Of course, with no NL DH, you'd probably want to figure something out with the outfield.  Conforto is set to make $12MM through his final run at arbitration before free agency, so you could argue that you'd make the trade-off of 5 years of Springer for 1 of Conforto, plus whatever he'd fetch on the trade market. Maybe they could attach Steven Matz or eat some of Jeurys Familia's contract to free space, then go grab Brad Hand and George Springer.

And let's not forget that the new Mets owner is apparently the 36th richest person in the USA, and that maybe the luxury tax number doesn't actually mean jack shit, and that maybe they'll just blow right by that number.  We'll see what happens with Lindor with regards to an extension, but he, Marcus Stroman, Conforto, Noah Syndergaard, Familia and Steven Matz are all set to be free agents at the end of the year, totalling for ~$79MM in salaries coming off the books (though Robinson Cano's $24MM is back on the books next year, for a net ~$54MM).  That leaves plenty of room for a Lindor extension, among other things, for next year.
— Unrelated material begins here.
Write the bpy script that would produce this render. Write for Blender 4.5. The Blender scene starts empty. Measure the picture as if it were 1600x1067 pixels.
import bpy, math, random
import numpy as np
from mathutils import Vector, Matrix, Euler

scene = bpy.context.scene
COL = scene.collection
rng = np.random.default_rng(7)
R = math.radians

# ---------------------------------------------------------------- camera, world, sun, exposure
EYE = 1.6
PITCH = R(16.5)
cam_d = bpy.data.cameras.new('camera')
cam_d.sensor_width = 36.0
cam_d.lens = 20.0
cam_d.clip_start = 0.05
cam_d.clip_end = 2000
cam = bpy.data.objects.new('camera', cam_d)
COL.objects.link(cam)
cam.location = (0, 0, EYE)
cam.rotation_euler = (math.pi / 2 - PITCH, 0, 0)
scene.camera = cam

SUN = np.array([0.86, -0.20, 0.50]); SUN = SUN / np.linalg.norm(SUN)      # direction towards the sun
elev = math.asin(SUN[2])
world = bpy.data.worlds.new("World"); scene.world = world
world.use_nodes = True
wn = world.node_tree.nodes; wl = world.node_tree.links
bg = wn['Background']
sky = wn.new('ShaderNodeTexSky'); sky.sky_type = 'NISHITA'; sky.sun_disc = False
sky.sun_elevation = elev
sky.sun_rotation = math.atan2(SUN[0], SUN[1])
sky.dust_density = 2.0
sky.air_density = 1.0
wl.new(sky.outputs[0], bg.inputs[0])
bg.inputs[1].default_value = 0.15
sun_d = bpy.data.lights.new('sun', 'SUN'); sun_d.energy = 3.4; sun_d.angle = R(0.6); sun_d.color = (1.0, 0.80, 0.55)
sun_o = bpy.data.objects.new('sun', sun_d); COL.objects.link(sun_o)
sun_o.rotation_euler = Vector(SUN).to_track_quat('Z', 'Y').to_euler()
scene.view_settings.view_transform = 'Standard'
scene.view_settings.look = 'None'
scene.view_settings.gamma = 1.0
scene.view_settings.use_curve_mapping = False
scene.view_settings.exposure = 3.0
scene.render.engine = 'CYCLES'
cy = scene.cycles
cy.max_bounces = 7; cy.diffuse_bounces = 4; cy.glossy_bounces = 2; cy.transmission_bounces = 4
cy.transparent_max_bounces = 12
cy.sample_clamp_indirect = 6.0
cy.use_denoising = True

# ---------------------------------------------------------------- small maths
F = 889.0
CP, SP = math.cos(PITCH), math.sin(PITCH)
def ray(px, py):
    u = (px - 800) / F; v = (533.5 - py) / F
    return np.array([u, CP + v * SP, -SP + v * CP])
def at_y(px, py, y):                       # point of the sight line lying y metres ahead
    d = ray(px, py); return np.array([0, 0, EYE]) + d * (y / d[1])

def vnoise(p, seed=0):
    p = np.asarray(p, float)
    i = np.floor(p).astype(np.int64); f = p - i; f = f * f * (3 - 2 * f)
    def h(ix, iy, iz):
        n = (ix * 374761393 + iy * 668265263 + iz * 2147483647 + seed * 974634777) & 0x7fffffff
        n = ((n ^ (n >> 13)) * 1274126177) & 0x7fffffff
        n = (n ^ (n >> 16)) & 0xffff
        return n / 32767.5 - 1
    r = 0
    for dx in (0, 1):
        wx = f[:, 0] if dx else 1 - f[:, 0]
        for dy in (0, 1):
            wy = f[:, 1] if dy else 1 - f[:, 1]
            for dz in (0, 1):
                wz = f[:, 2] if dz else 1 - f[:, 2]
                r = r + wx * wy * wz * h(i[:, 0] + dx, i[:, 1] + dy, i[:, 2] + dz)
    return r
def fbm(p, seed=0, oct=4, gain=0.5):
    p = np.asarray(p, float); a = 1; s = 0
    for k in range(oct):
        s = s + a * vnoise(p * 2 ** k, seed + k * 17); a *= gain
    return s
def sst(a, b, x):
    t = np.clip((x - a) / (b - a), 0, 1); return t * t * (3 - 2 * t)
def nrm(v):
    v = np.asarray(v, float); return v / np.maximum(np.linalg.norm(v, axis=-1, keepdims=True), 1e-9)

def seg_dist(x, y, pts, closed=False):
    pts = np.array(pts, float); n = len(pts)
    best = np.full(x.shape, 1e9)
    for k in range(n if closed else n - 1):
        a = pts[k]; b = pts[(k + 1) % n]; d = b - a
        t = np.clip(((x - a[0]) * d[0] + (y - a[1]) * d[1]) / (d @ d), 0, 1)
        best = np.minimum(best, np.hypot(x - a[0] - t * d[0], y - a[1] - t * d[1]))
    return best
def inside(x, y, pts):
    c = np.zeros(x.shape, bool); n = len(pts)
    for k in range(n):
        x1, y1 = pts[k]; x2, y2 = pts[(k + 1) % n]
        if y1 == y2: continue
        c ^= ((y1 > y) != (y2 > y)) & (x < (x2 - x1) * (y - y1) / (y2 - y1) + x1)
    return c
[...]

Going over by less than $20MM only costs money for the first year, and there's nothing stopping them from coming back under that amount after this year, especially with all that cash coming off the books.
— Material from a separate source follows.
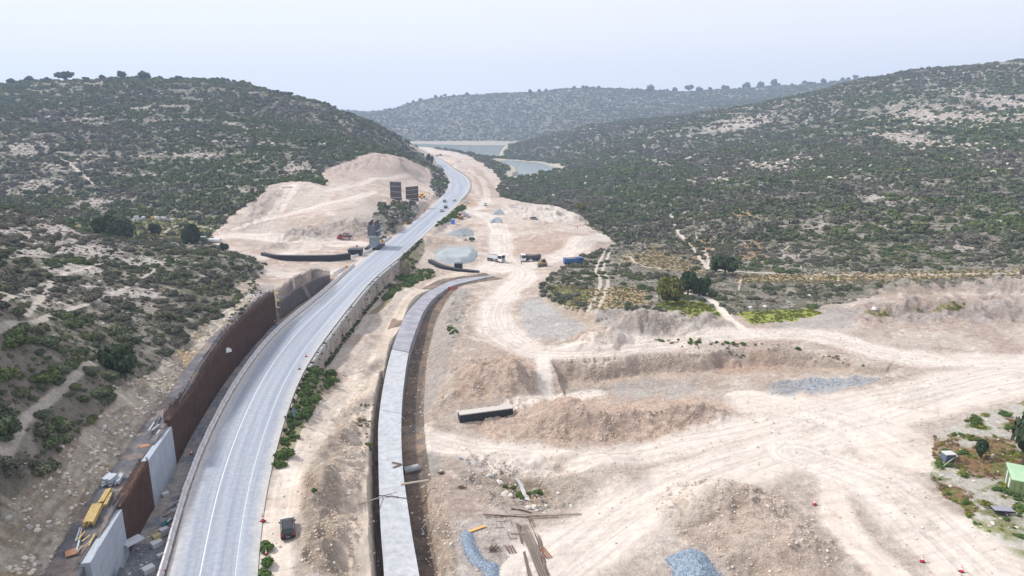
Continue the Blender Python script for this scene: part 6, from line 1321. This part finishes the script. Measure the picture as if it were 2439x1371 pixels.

I just have a hard time being concerned about an extra $5-10MM in space for in-season upgrades when you could just go get a 4-5 win CF and have him for the whole year.  That's not to say that you can't use the $20MM in space to go make other smaller moves or go find a pitcher if Syndergaard doesn't come back from Tommy John as hoped, or if someone gets hurt along the way or whatever... just don't think Springer is entirely out of the question for the Mets just based on the Lindor deal.